━━━━━ Data provided

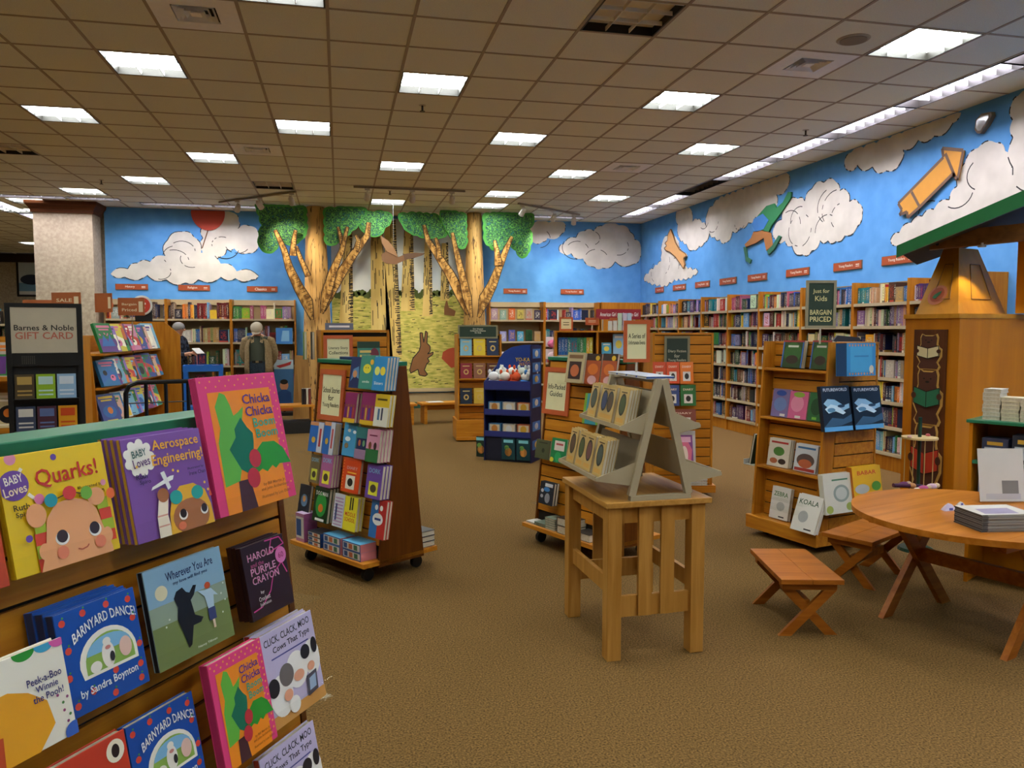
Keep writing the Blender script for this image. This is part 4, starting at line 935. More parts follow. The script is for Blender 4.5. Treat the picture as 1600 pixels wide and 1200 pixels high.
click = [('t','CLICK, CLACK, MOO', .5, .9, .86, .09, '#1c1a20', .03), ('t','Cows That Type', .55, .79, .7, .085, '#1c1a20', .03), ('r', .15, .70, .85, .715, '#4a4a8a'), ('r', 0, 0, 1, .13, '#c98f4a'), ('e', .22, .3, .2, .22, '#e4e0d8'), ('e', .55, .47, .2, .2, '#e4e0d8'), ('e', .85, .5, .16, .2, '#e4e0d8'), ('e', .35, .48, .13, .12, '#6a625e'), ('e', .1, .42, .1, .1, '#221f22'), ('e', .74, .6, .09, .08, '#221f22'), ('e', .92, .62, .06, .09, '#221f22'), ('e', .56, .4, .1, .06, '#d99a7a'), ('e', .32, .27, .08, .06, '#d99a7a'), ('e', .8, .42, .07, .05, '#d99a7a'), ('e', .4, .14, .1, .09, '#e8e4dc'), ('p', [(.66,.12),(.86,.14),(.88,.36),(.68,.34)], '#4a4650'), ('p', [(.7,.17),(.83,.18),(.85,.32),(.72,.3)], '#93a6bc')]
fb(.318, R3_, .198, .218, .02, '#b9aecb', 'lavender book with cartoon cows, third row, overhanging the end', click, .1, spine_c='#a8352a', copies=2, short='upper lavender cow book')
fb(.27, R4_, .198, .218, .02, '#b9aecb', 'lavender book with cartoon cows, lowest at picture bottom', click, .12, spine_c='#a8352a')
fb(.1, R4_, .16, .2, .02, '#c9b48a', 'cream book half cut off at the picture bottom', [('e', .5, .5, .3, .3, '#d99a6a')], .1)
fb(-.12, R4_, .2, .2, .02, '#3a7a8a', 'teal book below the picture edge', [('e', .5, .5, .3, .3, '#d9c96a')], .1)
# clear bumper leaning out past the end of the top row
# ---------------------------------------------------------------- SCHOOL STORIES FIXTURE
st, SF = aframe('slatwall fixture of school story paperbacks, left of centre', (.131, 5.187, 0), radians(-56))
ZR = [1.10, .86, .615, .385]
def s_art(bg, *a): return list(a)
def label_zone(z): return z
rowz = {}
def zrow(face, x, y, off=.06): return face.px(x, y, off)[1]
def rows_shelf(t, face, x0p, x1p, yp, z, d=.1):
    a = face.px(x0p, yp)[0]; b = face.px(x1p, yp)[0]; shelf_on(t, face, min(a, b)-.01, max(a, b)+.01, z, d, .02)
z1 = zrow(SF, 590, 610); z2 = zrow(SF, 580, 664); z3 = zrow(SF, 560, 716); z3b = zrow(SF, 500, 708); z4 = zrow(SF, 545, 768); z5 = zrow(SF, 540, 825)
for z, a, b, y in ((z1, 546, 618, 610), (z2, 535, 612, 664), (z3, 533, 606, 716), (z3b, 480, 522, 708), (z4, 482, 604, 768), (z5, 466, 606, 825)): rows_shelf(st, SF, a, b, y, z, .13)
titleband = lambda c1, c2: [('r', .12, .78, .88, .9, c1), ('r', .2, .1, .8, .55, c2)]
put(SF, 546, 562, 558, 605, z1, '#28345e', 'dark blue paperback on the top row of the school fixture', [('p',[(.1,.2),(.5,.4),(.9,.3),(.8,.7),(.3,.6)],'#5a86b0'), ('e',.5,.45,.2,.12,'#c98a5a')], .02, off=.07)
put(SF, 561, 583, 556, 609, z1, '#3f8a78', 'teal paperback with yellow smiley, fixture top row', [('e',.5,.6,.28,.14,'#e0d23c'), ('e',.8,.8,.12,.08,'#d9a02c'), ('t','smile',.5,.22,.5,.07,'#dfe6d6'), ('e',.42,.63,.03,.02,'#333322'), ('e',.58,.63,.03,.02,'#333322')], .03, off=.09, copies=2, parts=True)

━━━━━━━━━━

__Written exercise__
Could you repeat all of the material exactly? Pictures should not be copied.

__Solution to this task__
Keep writing the Blender script for this image. This is part 4, starting at line 935. More parts follow. The script is for Blender 4.5. Treat the picture as 1600 pixels wide and 1200 pixels high.
click = [('t','CLICK, CLACK, MOO', .5, .9, .86, .09, '#1c1a20', .03), ('t','Cows That Type', .55, .79, .7, .085, '#1c1a20', .03), ('r', .15, .70, .85, .715, '#4a4a8a'), ('r', 0, 0, 1, .13, '#c98f4a'), ('e', .22, .3, .2, .22, '#e4e0d8'), ('e', .55, .47, .2, .2, '#e4e0d8'), ('e', .85, .5, .16, .2, '#e4e0d8'), ('e', .35, .48, .13, .12, '#6a625e'), ('e', .1, .42, .1, .1, '#221f22'), ('e', .74, .6, .09, .08, '#221f22'), ('e', .92, .62, .06, .09, '#221f22'), ('e', .56, .4, .1, .06, '#d99a7a'), ('e', .32, .27, .08, .06, '#d99a7a'), ('e', .8, .42, .07, .05, '#d99a7a'), ('e', .4, .14, .1, .09, '#e8e4dc'), ('p', [(.66,.12),(.86,.14),(.88,.36),(.68,.34)], '#4a4650'), ('p', [(.7,.17),(.83,.18),(.85,.32),(.72,.3)], '#93a6bc')]
fb(.318, R3_, .198, .218, .02, '#b9aecb', 'lavender book with cartoon cows, third row, overhanging the end', click, .1, spine_c='#a8352a', copies=2, short='upper lavender cow book')
fb(.27, R4_, .198, .218, .02, '#b9aecb', 'lavender book with cartoon cows, lowest at picture bottom', click, .12, spine_c='#a8352a')
fb(.1, R4_, .16, .2, .02, '#c9b48a', 'cream book half cut off at the picture bottom', [('e', .5, .5, .3, .3, '#d99a6a')], .1)
fb(-.12, R4_, .2, .2, .02, '#3a7a8a', 'teal book below the picture edge', [('e', .5, .5, .3, .3, '#d9c96a')], .1)
# clear bumper leaning out past the end of the top row
# ---------------------------------------------------------------- SCHOOL STORIES FIXTURE
st, SF = aframe('slatwall fixture of school story paperbacks, left of centre', (.131, 5.187, 0), radians(-56))
ZR = [1.10, .86, .615, .385]
def s_art(bg, *a): return list(a)
def label_zone(z): return z
rowz = {}
def zrow(face, x, y, off=.06): return face.px(x, y, off)[1]
def rows_shelf(t, face, x0p, x1p, yp, z, d=.1):
    a = face.px(x0p, yp)[0]; b = face.px(x1p, yp)[0]; shelf_on(t, face, min(a, b)-.01, max(a, b)+.01, z, d, .02)
z1 = zrow(SF, 590, 610); z2 = zrow(SF, 580, 664); z3 = zrow(SF, 560, 716); z3b = zrow(SF, 500, 708); z4 = zrow(SF, 545, 768); z5 = zrow(SF, 540, 825)
for z, a, b, y in ((z1, 546, 618, 610), (z2, 535, 612, 664), (z3, 533, 606, 716), (z3b, 480, 522, 708), (z4, 482, 604, 768), (z5, 466, 606, 825)): rows_shelf(st, SF, a, b, y, z, .13)
titleband = lambda c1, c2: [('r', .12, .78, .88, .9, c1), ('r', .2, .1, .8, .55, c2)]
put(SF, 546, 562, 558, 605, z1, '#28345e', 'dark blue paperback on the top row of the school fixture', [('p',[(.1,.2),(.5,.4),(.9,.3),(.8,.7),(.3,.6)],'#5a86b0'), ('e',.5,.45,.2,.12,'#c98a5a')], .02, off=.07)
put(SF, 561, 583, 556, 609, z1, '#3f8a78', 'teal paperback with yellow smiley, fixture top row', [('e',.5,.6,.28,.14,'#e0d23c'), ('e',.8,.8,.12,.08,'#d9a02c'), ('t','smile',.5,.22,.5,.07,'#dfe6d6'), ('e',.42,.63,.03,.02,'#333322'), ('e',.58,.63,.03,.02,'#333322')], .03, off=.09, copies=2, parts=True)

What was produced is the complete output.